We visited the site of what had once been a major Palestinian water source, the Al-Auja spring. So voluminous was its water, we were told, that people would come from elsewhere in the West Bank to gaze on the waterfalls flowing over the arid landscape. Visitors would swim, fish and have picnics on the banks of its stream, which supplied plentiful water to Palestinian farms and villages in the area.

In 1972 Israel sank two deep water wells at the site and now the spring appears totally dry. Nearby Israeli settlements and greenhouses are served by a Mekorot pumping station that pumps 2,000 cubic meters of water per hour from a depth of over 1,000 meters.  

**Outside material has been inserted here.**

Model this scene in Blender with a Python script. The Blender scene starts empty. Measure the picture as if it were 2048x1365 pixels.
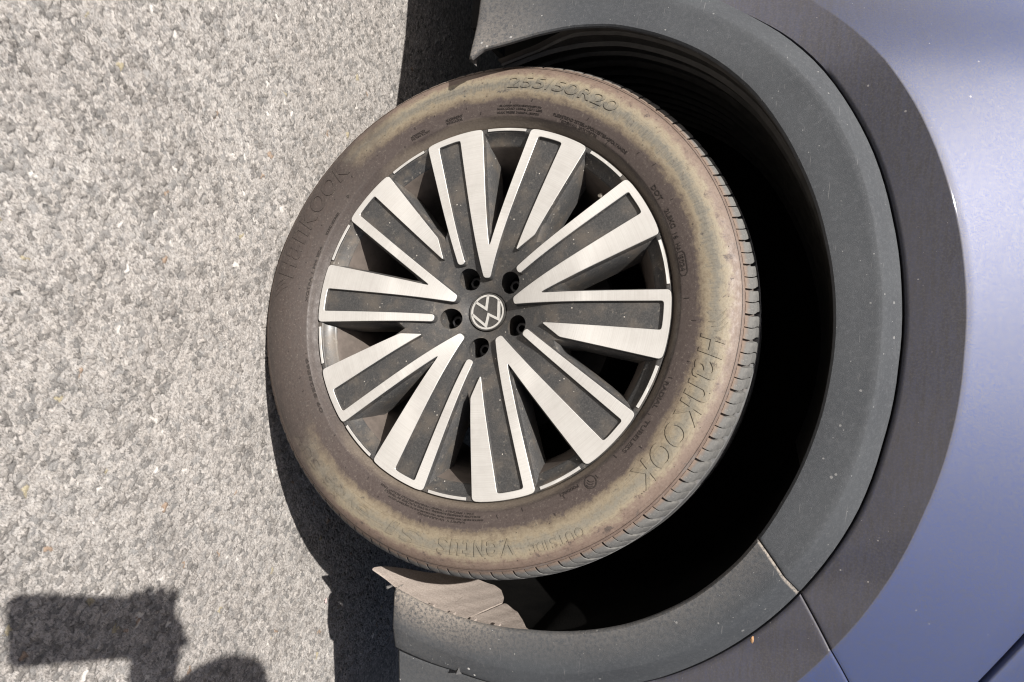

Palestinians in the Jordan Valley, including in the city of Jericho, are forced to buy their water back from Mekorot at a rate six times higher than the amount Israelis pay, while Jordan Valley settlers use eight times more water per capita than their Palestinian neighbors.

Mekorot pumping stations may look fairly insignificant, but they are in fact an engine of Palestinian dispossession and environmental devastation.  In the Jordan Valley they have increased the desertification of the land, killed once-flourishing agriculture on Palestinian farms and made it all but impossible for the Bedouin in the region to keep their flocks fed and watered.  

It was reported on February 22, 2019 that Palestinian shepherds who attempted to graze their sheep in the Al-Auja area were driven out of the area by soldiers, as Israel hastens the ethnic cleansing of the Jordan Valley.

Our journey through occupied rural Palestine was not entirely bleak, for we also encountered instances where the resistance of Palestinian farmers remains vigorous and creative.

From the Tent of Nations near Bethlehem, where the Nasser family is determined not to be driven out by the settlements that ring their farm, to the innovative cooperative Om Sleiman farm in Bil’in, bordered by the giant Modi’in settlement complex, Palestinian farmers are digging in for the long haul. This World Water Day we should honor their steadfastness (sumud in Arabic) as we demand water justice for the Palestinian people.